映画評「牧師の未亡人」

 原題「Prästänkan」 英語題「THE PARSON'S WIDOW」 製作国スウェーデン
 スヴェンスカ・フィルムインダストリ製作
 監督・脚本カール・ドライヤー

 婚約者の父親を説得するために牧師の職を探すセフレンが、前任の牧師の未亡人マルガレーテと結婚することを条件に仕事を見つける。セフレンは婚約者のマリを妹と偽って同居させマルガレーテの死を待つのだが、その日はなかなか訪れない。

 カール・ドライヤーの監督2作目の作品である。脚本家としては10年ほど前から活動していたこともあってか、2作目とは思えぬほどの手馴れた監督ぶりだ。ノルウェーの自然を使ったロケ、画面分割やクロース・アップを効果的に使った演出はベテランの仕事のようだ。

 コメディと言われる作品で、ユーモア溢れるシーンが盛り込まれている。中でも、悪魔の絵を見たセフレンが、手作りの悪魔の衣装でマルガレーテを脅かそうとする一連のシークエンスは見事。チープな悪魔の衣装といい、逃げ出したセフレンが外の寒さに耐え切れずにガクガク震えながら部屋に戻ってくるシーンといい、最も愉快なシーンになっている。

 セフレンが悪魔の衣装でいたずらをするシーンに代表されるように、「牧師の未亡人」のセフレンはまるで子供のようで、対するマルガレーテは母親のように描かれている。見方によっては、セフレンとマリがマルガレーテの大きな愛によって大人になる物語でもあるし、セフレンとマリがマルガレーテをあの世へと送り出してあげる物語であるともいえる。単純なコメディではなく、人間性、愛、ヒューマニズムといった様々な言葉が脳の中を去来する、大きく緩やかな映画である。

 この映画をコメディでもありながら、より器の大きい映画となっているのは、マルガレーテの存在につきる。母親のような優しさと厳しさだけではなく、最初の夫を愛し続けるいじらしさを併せ持ったマルガレーテが死んだときの登場人物たちの悲しみの大きさは、見ていて感じ入るものがあった。

 マルガレーテを演じたヒルドゥア・カールベルイという女優は、当時70歳を超えていた。そして、自らの死期が近いことを知りながら、「牧師の未亡人」に出演し、完成した映画を見ることなく亡くなったという。映画の中での死を間近に控えた穏やかなマルガレーテの姿は、実際に演じた女優の姿とも重なっていたことだろう。そう考えるとすごい映画である。

 「牧師の未亡人」はコメディでもあり、ドラマでもある。

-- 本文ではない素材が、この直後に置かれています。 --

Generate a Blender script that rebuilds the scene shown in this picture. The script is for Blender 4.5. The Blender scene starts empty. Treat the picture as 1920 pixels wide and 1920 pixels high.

加えて、1人の女優が見せた一世一代の命を賭けた演技を見せる映画でもある。ドライヤーが撮ったマルガレーテの多くのクロース・アップは、ヒルドゥア・カールベルイという女優の演技に賭ける執念の塊でもある。それが鬼気迫るといったものではなく、時に優しく、時に厳しく、時にあどけないものであるというところに価値があるように感じる。

 ジャンルのレッテル付けを拒む内容、映画に刻み込まれた1人の女優の魂。カール・ドライヤーはこの先、ドライヤーならではの映画を撮り続けていくことになる。「牧師の未亡人」は、映画外の出来事も含めて、そんなドライヤーらしい作品だ。